Koppikus v. Fitzgerald
Before: Buckles
Synopsis
APPEAL from an order and judgment of the Superior Court of El Dorado County directing a sale of real estate. M. P. Bennett, Judge.
The facts are stated in the opinion of the court
BUCKLES, J.
This is an appeal from an order and judgment directing a sale of real estate.
Emma Koppikus died testate March 31, 1903, leaving her surviving her husband, Henry G. Koppikus, her sole heir.
[85]
The reasons for the sale as set up in the petition, and found by the court, are to pay commissions of executor, $280; attorneys’ fee, $250; for erecting a monument over the grave of testatrix, etc., $1,000; and for paying $100 to keep the grave, etc., in repair, making a total of $1,630; and that the personal property is not sufficient to pay these amounts.
The court below made an order directing tkB sale to be made, and this is complained of and objected to on the following grounds: 1. That the direction in the will as to monument over the grave of testatrix is an attempt on the part of testatrix to dispose of her dead body by will, and is not a proper funeral expense; and 2. That there is no grave of testatrix wherein the remains of the said Emma Koppikus are interred, and that the remains were, by her said husband, caused to be cremated, and the ashes are not in the cemetery.
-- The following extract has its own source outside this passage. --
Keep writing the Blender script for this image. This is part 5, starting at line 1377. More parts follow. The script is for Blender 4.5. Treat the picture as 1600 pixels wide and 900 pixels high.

The court made findings, among which are the following, bearing upon the matters tried. The will is set out in full in finding III, and the part relating to the monument is as follows:—
“I desire that my body be buried from the Roman Catholic church of Georgetown and be laid to rest in the Georgetown cemetery, and that a monument of Scotch granite be erected over my grave and the lot to be surrounded with a granite curbing, the said monument and curbing to cost one thousand dollars. And I desire that the said lot be cared for -and kept in order for at least twenty years after my death.”
“finding IV.
“That in accordance with the desire of testatrix, expressed in the said will, she was buried on the - day of April, 1903, in the said Georgetown cemetery; that her burial in the said cemetery was with the full knowledge and consent of her husband, Henry G. Koppikus, who was present at her burial and grave and made no objection to her burial in said grave in the said Georgetown cemetery. . . . That the body of Mrs. Koppikus was buried as aforesaid in a private lot ten feet square, selected and paid for to the cemetery association by the executor of the said estate as such with the funds of the said estate.